Los límites del neoextractivismo
Siendo conocedores de este punto de partida, los actuales Gobiernos progresistas se han esforzado por levantar -con éxito dispar- un discurso alternativo al tradicional, que ha impregnado incluso los textos constitucionales de países como Bolivia o Ecuador. Surge así, supuestamente en consonancia con el paradigma del Buen Vivir, el imaginario del neoextractivismo, que abogaría por seguir aprovechando los recursos naturales para financiar las necesidades sociales de las poblaciones, remarcando el carácter transicional del modelo, garantizando un mayor respeto por los valores ambientales y asegurando el reparto de las rentas obtenidas en base a una mayor presencia del Estado, como una poderosa herramienta de redistribución de la riqueza.
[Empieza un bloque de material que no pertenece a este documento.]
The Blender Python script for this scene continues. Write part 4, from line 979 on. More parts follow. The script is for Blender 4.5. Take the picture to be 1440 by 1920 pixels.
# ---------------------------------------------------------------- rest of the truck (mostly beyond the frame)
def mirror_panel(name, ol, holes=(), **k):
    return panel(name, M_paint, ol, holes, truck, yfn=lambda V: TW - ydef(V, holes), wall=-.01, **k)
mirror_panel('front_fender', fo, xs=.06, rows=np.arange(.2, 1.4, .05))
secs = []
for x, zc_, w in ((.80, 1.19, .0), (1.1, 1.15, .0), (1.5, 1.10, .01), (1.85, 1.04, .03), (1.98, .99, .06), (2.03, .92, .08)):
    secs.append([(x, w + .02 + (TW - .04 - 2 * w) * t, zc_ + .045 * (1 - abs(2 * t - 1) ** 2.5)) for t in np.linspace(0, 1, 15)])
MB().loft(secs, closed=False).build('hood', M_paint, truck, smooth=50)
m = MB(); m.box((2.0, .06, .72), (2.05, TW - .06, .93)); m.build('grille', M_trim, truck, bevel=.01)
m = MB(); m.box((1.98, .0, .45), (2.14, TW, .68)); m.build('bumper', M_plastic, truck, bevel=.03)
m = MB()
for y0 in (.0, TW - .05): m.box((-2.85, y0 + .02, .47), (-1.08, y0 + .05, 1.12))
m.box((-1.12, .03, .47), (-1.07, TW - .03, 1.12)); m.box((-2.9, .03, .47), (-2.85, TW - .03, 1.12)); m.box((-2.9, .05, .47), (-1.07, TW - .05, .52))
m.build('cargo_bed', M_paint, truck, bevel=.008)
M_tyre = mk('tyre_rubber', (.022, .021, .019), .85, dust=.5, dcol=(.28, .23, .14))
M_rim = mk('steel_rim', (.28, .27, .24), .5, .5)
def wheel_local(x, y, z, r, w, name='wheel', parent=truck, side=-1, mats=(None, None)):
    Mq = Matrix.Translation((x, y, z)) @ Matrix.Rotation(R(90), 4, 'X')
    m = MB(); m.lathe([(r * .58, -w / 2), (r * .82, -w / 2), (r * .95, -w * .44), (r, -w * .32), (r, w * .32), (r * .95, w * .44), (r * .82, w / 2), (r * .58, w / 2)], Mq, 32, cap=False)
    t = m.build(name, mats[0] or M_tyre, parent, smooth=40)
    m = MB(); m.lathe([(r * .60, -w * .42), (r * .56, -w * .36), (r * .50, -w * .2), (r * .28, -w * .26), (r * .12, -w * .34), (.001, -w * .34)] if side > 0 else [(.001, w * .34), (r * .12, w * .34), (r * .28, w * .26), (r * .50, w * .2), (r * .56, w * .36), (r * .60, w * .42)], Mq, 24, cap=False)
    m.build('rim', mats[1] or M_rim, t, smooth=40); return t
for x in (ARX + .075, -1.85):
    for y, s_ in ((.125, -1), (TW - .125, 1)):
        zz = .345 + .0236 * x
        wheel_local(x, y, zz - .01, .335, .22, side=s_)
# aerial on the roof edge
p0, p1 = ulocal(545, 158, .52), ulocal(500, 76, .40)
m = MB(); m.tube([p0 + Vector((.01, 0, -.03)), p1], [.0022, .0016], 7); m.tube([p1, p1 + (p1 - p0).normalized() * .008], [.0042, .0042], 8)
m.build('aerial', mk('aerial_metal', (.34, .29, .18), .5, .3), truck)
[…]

Los proyectos mineros han sido y siguen siendo la piedra angular del sistema de exclusión y despojo territorial. Dos fracasos recientes se encargan de mostrar las debilidades del discurso. Por un lado, el caso de la explotación petrolera en el territorio mapuche de Neuquén, donde la expropiación de YPF a Repsol por parte del Estado argentino derivó finalmente en la entrada de Chevron -una de las petroleras más dañinas del mundo- para reabrir las operaciones. Y por otro, el abandono por parte de Ecuador, tras años de tímidas gestiones gubernamentales, de la Iniciativa Yasuní-ITT, la cual pretendía salvaguardar la diversidad biológica y cultural de este parque amazónico, constituyendo un fondo internacional a cambio de renunciar a su explotación.
Se evidencia así la persistencia de algunas de las amenazas que el neoextractivismo pretendía resolver: ni se garantiza un menor impacto ambiental, ni se limita el poder de los sujetos privados transnacionales, ni se toman en cuenta las decisiones tomadas por los pueblos que habitan los territorios afectados.
El recurso de la represión
Pero aún más grave es la constatación de que los tics represivos que caracterizaban al extractivismo tradicional permanecen, y lo hacen en forma de criminalización y ataques contra los colectivos que se oponen a los grandes proyectos de infraestructuras, mineros o de producción energética. En Ecuador siguen su curso al menos 40 procesos judiciales en contra de dirigentes de la Confederación de Pueblos y Nacionalidades Indígenas (CONAIE), por delitos de terrorismo, sabotaje y obstrucción de vías, en el marco de las protestas contra la Ley de Aguas y de Minería. Y en Bolivia continúa abierta la dolorosa herida de la represión policial en Chaparina, contra la VII Marcha Indígena de los Pueblos del Oriente, Chaco y Amazonía Boliviana, en 2011, que se oponía a la construcción de una carretera que atravesaría un territorio indígena (el TIPNIS).
Es justo señalar que el nivel de violencia institucional es incomparablemente menor que el practicado por los anteriores gobiernos neoliberales, y también que está a años luz del terror que padecen decenas de comunidades indígenas de Guatemala o de Colombia, cuyos principales dirigentes son amenazados, detenidos o asesinados de una forma tristemente cotidiana.
No obstante, parece clara la incongruencia de estas respuestas en el marco de un modelo que debería tender hacia el Buen Vivir, es decir, hacia la armonía y el equilibrio entre las diferentes comunidades humanas, y entre éstas y la Naturaleza.
En la encrucijada
En este escenario, las posibilidades de encontrar puntos de encuentro entre los sectores enfrentados, que propicien espacios de acuerdo y diálogo, parecen remotas. La brecha abierta entre Gobiernos -arropados, no se olvide, por un notorio apoyo electoral y por diversas expresiones sociales organizadas, incluyendo parte del movimiento indígena- y colectivos opositores, parece crecer a diario, como consecuencia de posturas cada vez más cerradas de una y otra parte.
Situación que es bien vista, e incluso alentada, por sectores ajenos al proceso, los cuales no dudan en aprovechar cada paso en falso para tratar de truncar unas posibilidades de transformación que siguen abiertas. Una encrucijada extremadamente compleja, de cuya resolución puede depender nada menos que las posibilidades de hallar un modelo verdaderamente trascendente al sistema impuesto por la globalización.